Do you document your test cases?

We are debating the value of software testing standards right now on the context-driven testing list.


Here's my latest post ...

>and by the same token writing test cases doesn't make
>your testing worth any more than if you wrote
>NOTHING AT ALL.

For the broad, general case, James, I agree with you.

However, (to borrow a phrase) can you imagine a situation where this is not the case?

For example - instead of two pages of MS word documents per page, image one row in a spreadsheet, with five columns -

Who you should do
What we expect to happen
What actually happened
Pass/Fail
Notes

Your program is a Fahrenheit to Cecilius conversion. The requirements talk about the formula and give cases to 0, 32, 212 and 100 - but don't cover bounds or rounding.

The test cases cover bounds and rounding, and the customer views them and agrees.

In this case, test cases are a form of documentation. Heck, I wrote an article on it!


http://www.ddj.com/architect/199600262


My main problem with this is that using this side-effect logic, you aren't adding value to forensic and investigative process of figuring out if the software works.

In other words, your "test documentation" may help with something, but, at this point, it is not helping you test. So why call it test documentation?
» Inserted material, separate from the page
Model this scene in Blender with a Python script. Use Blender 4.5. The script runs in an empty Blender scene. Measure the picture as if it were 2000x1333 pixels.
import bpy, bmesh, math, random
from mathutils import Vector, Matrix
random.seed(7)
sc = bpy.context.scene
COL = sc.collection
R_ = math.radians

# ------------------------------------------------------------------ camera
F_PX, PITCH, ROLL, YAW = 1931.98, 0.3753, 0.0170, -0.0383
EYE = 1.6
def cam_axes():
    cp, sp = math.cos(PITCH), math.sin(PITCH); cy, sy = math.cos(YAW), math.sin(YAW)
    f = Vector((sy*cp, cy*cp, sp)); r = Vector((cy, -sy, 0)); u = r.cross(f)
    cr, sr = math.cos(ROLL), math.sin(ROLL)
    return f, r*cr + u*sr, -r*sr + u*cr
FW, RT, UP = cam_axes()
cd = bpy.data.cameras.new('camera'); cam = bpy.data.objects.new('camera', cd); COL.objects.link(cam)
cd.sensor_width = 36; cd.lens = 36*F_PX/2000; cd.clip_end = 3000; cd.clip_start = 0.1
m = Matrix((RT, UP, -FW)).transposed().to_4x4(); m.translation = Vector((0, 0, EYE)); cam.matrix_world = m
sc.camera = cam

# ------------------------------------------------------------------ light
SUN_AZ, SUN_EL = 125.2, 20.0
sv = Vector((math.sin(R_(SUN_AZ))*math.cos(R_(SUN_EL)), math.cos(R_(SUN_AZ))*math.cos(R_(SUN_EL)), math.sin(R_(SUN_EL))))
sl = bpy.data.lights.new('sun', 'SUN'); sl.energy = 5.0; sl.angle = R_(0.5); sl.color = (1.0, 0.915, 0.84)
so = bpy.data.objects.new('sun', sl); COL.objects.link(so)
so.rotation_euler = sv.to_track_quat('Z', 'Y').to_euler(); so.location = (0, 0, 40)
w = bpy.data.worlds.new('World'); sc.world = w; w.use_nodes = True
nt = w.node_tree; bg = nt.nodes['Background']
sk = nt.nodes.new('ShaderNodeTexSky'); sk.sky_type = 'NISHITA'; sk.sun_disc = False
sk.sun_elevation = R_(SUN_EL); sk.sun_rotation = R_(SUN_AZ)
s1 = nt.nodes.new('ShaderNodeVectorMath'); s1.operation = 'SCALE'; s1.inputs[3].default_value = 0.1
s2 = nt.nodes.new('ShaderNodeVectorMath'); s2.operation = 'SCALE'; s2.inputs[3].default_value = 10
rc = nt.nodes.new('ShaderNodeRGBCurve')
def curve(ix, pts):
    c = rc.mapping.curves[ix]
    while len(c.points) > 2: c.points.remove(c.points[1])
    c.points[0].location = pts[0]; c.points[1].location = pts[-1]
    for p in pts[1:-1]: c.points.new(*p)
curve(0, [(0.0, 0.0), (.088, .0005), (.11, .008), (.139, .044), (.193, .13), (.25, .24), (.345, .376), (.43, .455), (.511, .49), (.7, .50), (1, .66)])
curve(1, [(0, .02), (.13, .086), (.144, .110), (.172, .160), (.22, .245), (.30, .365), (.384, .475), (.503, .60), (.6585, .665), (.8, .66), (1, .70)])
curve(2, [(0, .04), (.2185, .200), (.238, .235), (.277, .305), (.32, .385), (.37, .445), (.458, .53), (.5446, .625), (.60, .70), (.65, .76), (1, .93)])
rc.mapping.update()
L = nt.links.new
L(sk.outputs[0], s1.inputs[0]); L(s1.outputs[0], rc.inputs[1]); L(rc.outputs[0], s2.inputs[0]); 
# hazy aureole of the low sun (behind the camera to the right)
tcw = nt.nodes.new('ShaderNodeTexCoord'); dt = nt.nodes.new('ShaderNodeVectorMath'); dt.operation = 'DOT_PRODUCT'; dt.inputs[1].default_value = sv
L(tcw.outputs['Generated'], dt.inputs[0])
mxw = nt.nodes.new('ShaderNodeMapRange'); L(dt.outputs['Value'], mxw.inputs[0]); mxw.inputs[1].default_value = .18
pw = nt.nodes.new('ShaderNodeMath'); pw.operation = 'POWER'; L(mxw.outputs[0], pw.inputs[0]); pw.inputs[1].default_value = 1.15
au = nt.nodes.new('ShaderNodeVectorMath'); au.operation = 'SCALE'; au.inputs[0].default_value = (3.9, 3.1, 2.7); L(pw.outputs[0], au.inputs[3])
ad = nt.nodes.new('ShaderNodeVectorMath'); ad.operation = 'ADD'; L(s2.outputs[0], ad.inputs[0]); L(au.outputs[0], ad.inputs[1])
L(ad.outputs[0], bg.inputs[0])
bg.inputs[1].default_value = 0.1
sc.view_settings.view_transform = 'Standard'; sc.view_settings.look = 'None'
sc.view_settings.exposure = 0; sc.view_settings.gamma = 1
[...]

Luckily, I can think of other examples. Say you have an API that does the conversion, and a test suite that looks like this:

my ($blnOk, $msg, $convert) = FahrToCel(5001);
ok(!$blnOk,'Limit of function is 5000');
ok($msg eq 'FahrToCel Limit Exceeded','And error message makes sense');
($blnOk, $msg, $convert) = FahrToCel(5000);
ok($blnOk,'5000 and under work fine');
ok($convert,2760);

----> These examples not only provide basic regression, they provide examples of the basic API for the maintenance programmer, and they get the easily, simple bugs out of the way so that we can focus on finding the real hard ones.

Sadly, I have to agree with James and Cem's comments. In the years that I have heard the mantra of "You must document your test cases", the few examples I saw had much more complexity and needless detail than the examples above, and we never automated at the API level with simple, straightforward code - meaning that the Return On Investment for the practice went way down.

Again, sadly, I suspect that's because the gurus had never actually, well ... done much of the stuff in the field.

And that, in a nutshell, is why I am involved in the context-driven community. :-)

1 comment:

James Marcus Bach said...

What you are showing is test code, which is part of test execution. Of course I write test code, when that is necessary. What you are not showing or documenting is the reasoning behind your test design. That's important stuff, but it's hard to express.